Política
Sarney 2.0? Com absolvição, Temer pode virar líder ”fraco porém resistente”
A absolvição no Tribunal Superior Eleitoral traz um alívio jurídico ao governo, mas talvez não político: para analistas ouvidos pela BBC Brasil, o presidente Michel Temer sai enfraquecido do processo, ainda sob o desgaste da delação da JBS e da investigação em curso pela Procuradoria-Geral da República.
A situação tem levado alguns comentaristas políticos a fazerem uma comparação com o governo de José Sarney (1985-90), que assumiu sem a força do voto direto (era vice de Tancredo Neves, presidente eleito que morreu antes de ser empossado) e que terminou com alta rejeição popular, sem ter conseguido levar a cabo uma agenda ampla.
“Pode virar um governo fraco, ainda que resistente até o fim do mandato (em 2018)”, opina à BBC Brasil o cientista político Claudio Couto, da FGV-SP.
“Parece evidente que o governo sai enfraquecido e o desgaste seguirá, com o PSDB calculando (se decidirá ou não) pelo afastamento da base aliada”, agrega Fabio Wanderley Reis, cientista político da UFMG.
Ante seu enfraquecimento, duas tarefas se tornam mais difíceis para o governo: manter o apoio dentro do Congresso e conseguir avançar nas reformas previdenciária e trabalhista.
“A vitória no TSE foi significativa, mas o governo ainda está distante da situação razoavelmente normalizada que vivia antes da delação da JBS”, explica o analista Rafael Cortez, da consultoria Tendências.
‘Sarneyzação’?
Para Claudio Couto, o atual cenário traz ao governo o risco – ainda que não a certeza – de assemelhar-se ao de Sarney.
“Sarney era fraco do ponto de vista de capacidade de iniciativa e bastante impopular. Ele conseguiu a aprovação do mandato de cinco anos e se manteve no cargo (até o fim do mandato), mas sem levar nada adiante”, explica o professor da FGV-SP.
“A briga do governo Temer, agora, será agora para evitar a ‘sarneyzação’. É um risco considerável que o governo corre, mas que pode ser evitado porque existe uma pressão externa por reforma.”
Ele se refere ao apoio de partes do mercado financeiro e do setor produtivo às reformas previdenciária e trabalhista, que tramitam no Congresso, ainda que com alterações em relação a sua forma original.
“Em certa medida, o mercado opera como grande avalista do governo, porque quer que agenda de reformas avance apesar de Temer”, prossegue Couto. “E parte (da base política) que sustenta o governo tem interesse que as reformas sejam aprovadas agora, para serem um ônus a menos para o futuro governo (que assumir depois do pleito de 2018).”

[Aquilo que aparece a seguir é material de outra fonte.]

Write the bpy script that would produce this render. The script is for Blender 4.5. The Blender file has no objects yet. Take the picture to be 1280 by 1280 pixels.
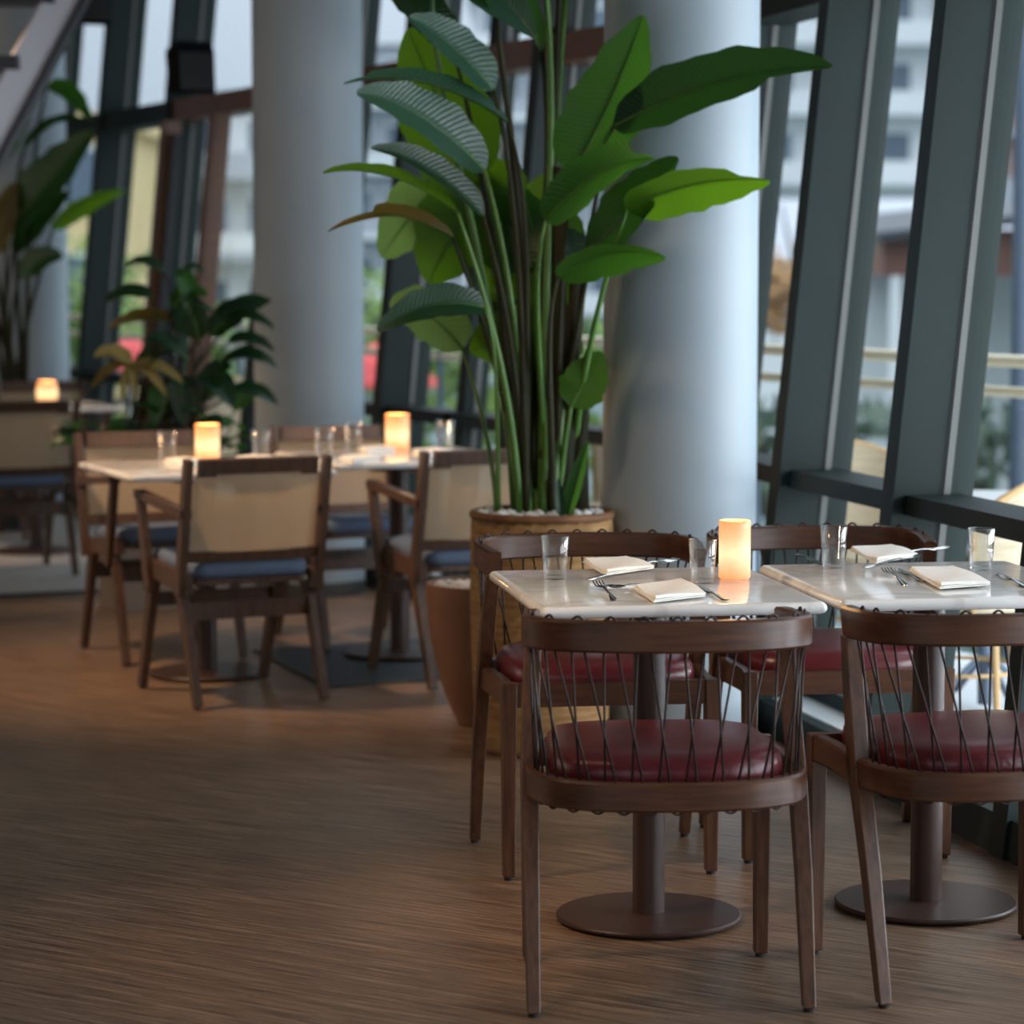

Rafael Cortez, por sua vez, acha que diferenças entre o governo Sarney e o atual impedem o uso do termo “sarneyzação”.
“Acho que todo governo tem seu momento de ‘sarneyzação’, ou seja, de não conseguir passar reformas. E a diferença é que a crise (de Temer) é desencadeada sobretudo por fatores políticos, enquanto a de Sarney era mais econômica (decorrente do fracasso do Plano Cruzado em controlar a inflação).”
O que pode ser semelhante, na opinião dele, é a transição de poder em 2018 em relação a 1990. “Um governo mal avaliado tende a levar o eleitor a buscar alternativas distantes do governismo.”
Fator PGR
Outra preocupação, do ponto de vista do governo, é que a impopularidade de alguns pontos das reformas – como a mudança da idade da aposentadoria, por exemplo – reduza o apoio de parlamentares (de olho na reeleição em 2018) e seu poder de barganha com eles.
“Quanto mais fraco um governo, mais ele tem que ceder (nas negociações com o Congresso)”, explica Couto. “Nesse ponto, o risco é aprovar uma reforma tão descaracterizada que perca o sentido.”
E, para completar o cenário, existe o risco de a situação jurídica de Temer voltar a se complicar, caso surjam eventuais novas acusações por parte da PGR – ou caso se confirme a expectativa de que o inquérito contra o presidente se converterá em uma denúncia.
“E independentemente da denúncia na PGR, (as acusações) já têm um efeito político muito grande para um governo que tenta passar reformas tão complexas como a da Previdência”, conclui Cortez.